30 YEARS OF UNFULFILLED PROMISES MUST END NOW
30 YEARS OF UNFULFILLED PROMISES MUST END NOW. IT IS TIME FOR CONCRETE PRO-POOR NATIONAL DEVELOPMENT STRATEGIES AND PROGRAMMES
Statement by the Trust for Community Outreach and Education and Inyanda National Land Movement
This statement reflects the views of the Trust for Community Outreach and Education (TCOE) and thousands of South Africans involved in the movements the TCOE works with. The TCOE is a non-governmental organisation that works with the Inyanda National Land Movement, a land movement that includes mostly landless people in rural areas in five provinces (under traditional authorities in former homelands and coloured reserves as well as areas under municipalities), farm workers and dwellers, smallholder producers and fishers, and the Rural Women’s Assembly (RWA).

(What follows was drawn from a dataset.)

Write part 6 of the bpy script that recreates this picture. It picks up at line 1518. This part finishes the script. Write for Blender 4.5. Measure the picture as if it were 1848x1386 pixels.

The President must recall that this year’s State of the Nation Address will be the 31st since the official end of apartheid and transition to a parliamentary democracy, during which poor South Africans have been bombarded with endless unfulfilled promises for a better life. Yet, more than eight million South Africans are drowning in poverty and unemployment, manifestations of structural violence imposed by the state. This is a betrayal of all those who died for national liberation in the past years and have brought the ANC to power.
Mr President, the needs and rights of the impoverished in South Africa have been continually marginalised for the past 31 years. Thus, we expect that the SONA address will deal with the issues outlined below.
Land, poverty, austerity budget, energy transition and economic outlook
Land reform has fallen far below the political promises of the ANC post-apartheid government. Despite sustained criticism and demands from the dispossessed landless, backed by credible research from progressive academics, the government’s land reform pathway is a failure. The promised 30 per cent land redistribution has not been met after 30 years. The land reform budget has declined over the years despite growing demand for land and an increase in land prices demanded by proponents of “market related” compensation. Whilst the President recently signed the Land Expropriation Act, it is doubtful that it will help the cause for land reform at a larger scale and that it will benefit the landless in accessing fertile agricultural land. How will the Act strengthen the land tenure rights of farm workers and dwellers who constantly face eviction, and the land rights of rural people and halt their victimisation by traditional authorities who collude with capital in grabbing rural land away from its owners?
The President’s address must take tune from various court judgements and clarify the powers of traditional authorities as they are key facilitators of ongoing land grabbing in communal areas from the legitimate owners and perpetuating land dispossession. Moreover, the President needs to address the lack of clear policy on commonage land, which is being sold, leased and monopolised by white industrial farmers, resourced and politically connected people.
Access to land is one of the instruments the President must use to address historical dispossession, continued economic marginalisation and inequalities, poverty and widespread hunger and malnutrition. All of these continue to have a black face – with black women at the bottom of the hierarchy of continued patriarchal capitalist violence. The SONA address must deal with the lack of support from government departments to smallholder producers and small fishers who defend and promote alternative agroecological models of production and include water access and rights of small producers, ending the monopolisation of water by white commercial farmers and big industry.